Start
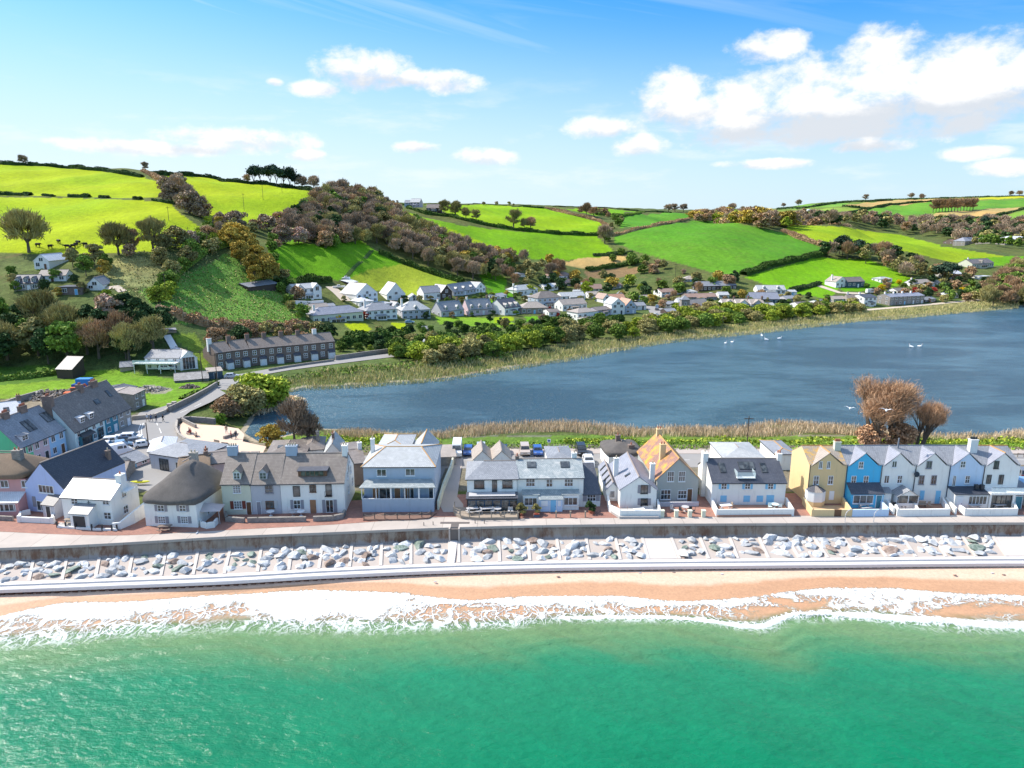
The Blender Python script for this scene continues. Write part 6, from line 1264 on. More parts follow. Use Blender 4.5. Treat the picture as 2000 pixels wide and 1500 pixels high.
    if i in(1,5): h.opening(1.5,2.4,1,2.1,'c2','r')
# ---------------------------------------------------------------- left village
def rowhouse(name,lab,A,B,e,r,D,wall,rm,cat='house',**k): return House(name,lab,A,B,D,e,r,'gx',wall,rm,cat,**k)
h=rowhouse('street_house','mint green end house with grey slate roof and small dormer on the left street',(46,922),(70,911),866,9.3,9,'green','grey',group='painted street houses'); GH=h
h.r; h.auto(2,2,simple=False); h.dormer(2.2,1.6,1.1,h.h+.6,'flat',M_FRAME); h.chim(.5,4.5,1.0,.8,.8,3,WL['brick'])
h=rowhouse('street_house','pale pink house in the middle of the painted street row',(70,911),(101,896.5),h.h,h.r,9,'ppink','grey',group='painted street houses'); h.auto(2,2,simple=False); h.sky(2.0,.5,.8,2.4); h.sky(3.1,.5,.8,2.4); h.chim(.1,4.5,1.4,.8,.9,4,WL['brick'])
h=rowhouse('street_house','sky blue end house of the painted street row',(101,896.5),(132,882),h.h,h.r,9,'sky','grey',group='painted street houses'); h.auto(2,2,simple=False); h.sky(3.0,.55,.8,2.2); h.sky(4.0,.55,.8,2.2); h.chim(.2,4.5,1.6,.8,1,5,WL['brick'])
h=rowhouse('street_house','pale mint shop fronted house with brown roof and two dormers on the street',(150,880),(208,851.5),828,9.9,9.5,'mint','brown',group='street houses of the brown roofed row'); WB=h
h.auto(4,2,simple=False,door=False,h=1.3); h.dormer(h.W*.38,1.4,1.2,h.h+.8,'flat',M_FRAME,rm=SL['white']); h.dormer(h.W*.68,1.4,1.2,h.h+.8,'flat',M_FRAME,rm=SL['white']); h.chim(.4,4.7,1.0,1.8,1.0,5,WL['brick'])
b=MB(); b.box(1.0,h.W*.48,-.55,0,.2,2.5,PN['teal']); b.box(1.3,h.W*.45,-.58,-.5,.6,2.1,GLASS); b.slab([(.9,-1.3,2.4),(h.W*.5,-1.3,2.4),(h.W*.5,0,3.0),(.9,0,3.0)],.08,PN['dark']); b.box(.9,h.W*.5,-.9,-.05,-.2,.2,PN['white']); b.build('shop_front',h.root); h.opening(h.W*.72,h.W*.9,.1,2.4,'c2',off=.1,fr=PN['teal'])
h=rowhouse('street_house','dark teal house in the brown roofed street row',(208,851.5),(233,840),h.h,h.r,9.5,'teal','brown',group='street houses of the brown roofed row'); h.auto(2,2,simple=False,h=1.5); h.sky(h.W*.4,.5,1.4,1.0,open_=True); h.chim(.2,4.7,.9,1.2,1,3,WL['brick'])
h=rowhouse('street_house','grey stone end house of the brown roofed street row',(233,840),(258.5,828),h.h,h.r,9.5,'pstone','brown',group='street houses of the brown roofed row'); h.auto(2,2,simple=False,h=1.4); h.sky(h.W*.45,.6,.8,1.6); h.chim(.2,4.7,1.8,.9,.8,4,WL['brick'])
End
◆ **Work required**
In your copy of the listing above, reproduce each line exactly and omit all pictures.

◆ **Exercise answer**
The Blender Python script for this scene continues. Write part 6, from line 1264 on. More parts follow. Use Blender 4.5. Treat the picture as 2000 pixels wide and 1500 pixels high.
    if i in(1,5): h.opening(1.5,2.4,1,2.1,'c2','r')
# ---------------------------------------------------------------- left village
def rowhouse(name,lab,A,B,e,r,D,wall,rm,cat='house',**k): return House(name,lab,A,B,D,e,r,'gx',wall,rm,cat,**k)
h=rowhouse('street_house','mint green end house with grey slate roof and small dormer on the left street',(46,922),(70,911),866,9.3,9,'green','grey',group='painted street houses'); GH=h
h.r; h.auto(2,2,simple=False); h.dormer(2.2,1.6,1.1,h.h+.6,'flat',M_FRAME); h.chim(.5,4.5,1.0,.8,.8,3,WL['brick'])
h=rowhouse('street_house','pale pink house in the middle of the painted street row',(70,911),(101,896.5),h.h,h.r,9,'ppink','grey',group='painted street houses'); h.auto(2,2,simple=False); h.sky(2.0,.5,.8,2.4); h.sky(3.1,.5,.8,2.4); h.chim(.1,4.5,1.4,.8,.9,4,WL['brick'])
h=rowhouse('street_house','sky blue end house of the painted street row',(101,896.5),(132,882),h.h,h.r,9,'sky','grey',group='painted street houses'); h.auto(2,2,simple=False); h.sky(3.0,.55,.8,2.2); h.sky(4.0,.55,.8,2.2); h.chim(.2,4.5,1.6,.8,1,5,WL['brick'])
h=rowhouse('street_house','pale mint shop fronted house with brown roof and two dormers on the street',(150,880),(208,851.5),828,9.9,9.5,'mint','brown',group='street houses of the brown roofed row'); WB=h
h.auto(4,2,simple=False,door=False,h=1.3); h.dormer(h.W*.38,1.4,1.2,h.h+.8,'flat',M_FRAME,rm=SL['white']); h.dormer(h.W*.68,1.4,1.2,h.h+.8,'flat',M_FRAME,rm=SL['white']); h.chim(.4,4.7,1.0,1.8,1.0,5,WL['brick'])
b=MB(); b.box(1.0,h.W*.48,-.55,0,.2,2.5,PN['teal']); b.box(1.3,h.W*.45,-.58,-.5,.6,2.1,GLASS); b.slab([(.9,-1.3,2.4),(h.W*.5,-1.3,2.4),(h.W*.5,0,3.0),(.9,0,3.0)],.08,PN['dark']); b.box(.9,h.W*.5,-.9,-.05,-.2,.2,PN['white']); b.build('shop_front',h.root); h.opening(h.W*.72,h.W*.9,.1,2.4,'c2',off=.1,fr=PN['teal'])
h=rowhouse('street_house','dark teal house in the brown roofed street row',(208,851.5),(233,840),h.h,h.r,9.5,'teal','brown',group='street houses of the brown roofed row'); h.auto(2,2,simple=False,h=1.5); h.sky(h.W*.4,.5,1.4,1.0,open_=True); h.chim(.2,4.7,.9,1.2,1,3,WL['brick'])
h=rowhouse('street_house','grey stone end house of the brown roofed street row',(233,840),(258.5,828),h.h,h.r,9.5,'pstone','brown',group='street houses of the brown roofed row'); h.auto(2,2,simple=False,h=1.4); h.sky(h.W*.45,.6,.8,1.6); h.chim(.2,4.7,1.8,.9,.8,4,WL['brick'])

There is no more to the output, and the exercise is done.